Reparem que o print foi compartilhado em um grupo de memes para que mães solo sejam atacadas gratuitamente. Os responsáveis por postagens como esta provavelmente sabem que comentários como estes irão surgir, gerando engajamento em tom de brincadeira e humor. Os movimentos antifeministas e os argumentos por eles acionados conseguem, assim, se enraizar na cultura dos memes, fazendo com que suas teses sejam defendidas sejam defendidas nestes espaços. 

Nesse caso, temos a responsabilização exclusiva da mãe pelo filho, a figura da mãe solo interesseira, a demonização da vida sexual da mulher, o uso de palavreado grosseiro para se referir a mulher e a estigmatização do homem que se relaciona com mães solos como um “otário”, ou seja, uma pessoa de baixo valor que não conseguiu “alguém melhor”.

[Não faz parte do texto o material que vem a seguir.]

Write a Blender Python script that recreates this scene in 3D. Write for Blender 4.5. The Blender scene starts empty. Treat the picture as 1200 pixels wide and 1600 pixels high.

Trata-se de um enunciado que isola essa mulher de qualquer capacidade de viver uma vida afetiva após ter um filho. É um jeito de punir a mãe solo por ter tido uma vida sexual em determinado momento e não ter vivido uma vida normativa com o pai da criança. Isso em um país no qual uma quantidade enorme de crianças não tem o nome do pai na certidão de nascimento, um país no qual muitas mães passam por dificuldades na hora de sustentarem seus filhos.

E não apenas os memes são utilizados como ferramenta para a manutenção desse estigma, mas também os comentários sobre estes conteúdos operam como panfletagem das teses antifeministas.

Entender os mecanismos pelos quais os discursos de ódio circulam nas redes sociais é central para criar estratégias de defesa. Pode não parecer tão grave, até porque a maior parte dos comentários não utilizam o léxico que foi desenvolvido pelos grupos antifeministas ao longo dos anos, no entanto, o ressentimento sempre foi uma arma muito poderosa de organização social. 

Fazer um grupo se ressentir em relação ao outro não é algo que deva ser menosprezado. Os alemães pré-holocausto, os Hutus em Ruanda, os KKK nos EUA e os movimentos contemporâneos anti-imigração utilizaram todos a estratégia do ressentimento como ferramenta de mobilização dos afetos. 

A tese que “determinado grupo está competindo pelos seus recursos e você vai ficar mais pobre por causa dele” é uma retórica bastante perigosa pelos precedentes históricos observados no século XX e XXI. O ressentimento que se aflora dos movimentos masculinistas é uma bomba relógio que já começa a explodir. 

Falar em memes e comentários nas redes sociais é também falar de segurança pública. É, também, falar do isolamento simbólico de alguns sujeitos sociais, como as mães solo, e do aprofundamento da desigualdade de renda entre homens e mulheres devido a questões moralistas. Estamos falando de sujeitos sociais que não podem nem ser identificados em espaços públicos sem serem atacados pelas teorias da conspiração produzidas nos grupos de extrema direita. 

Estamos falando, acima de tudo, de violência.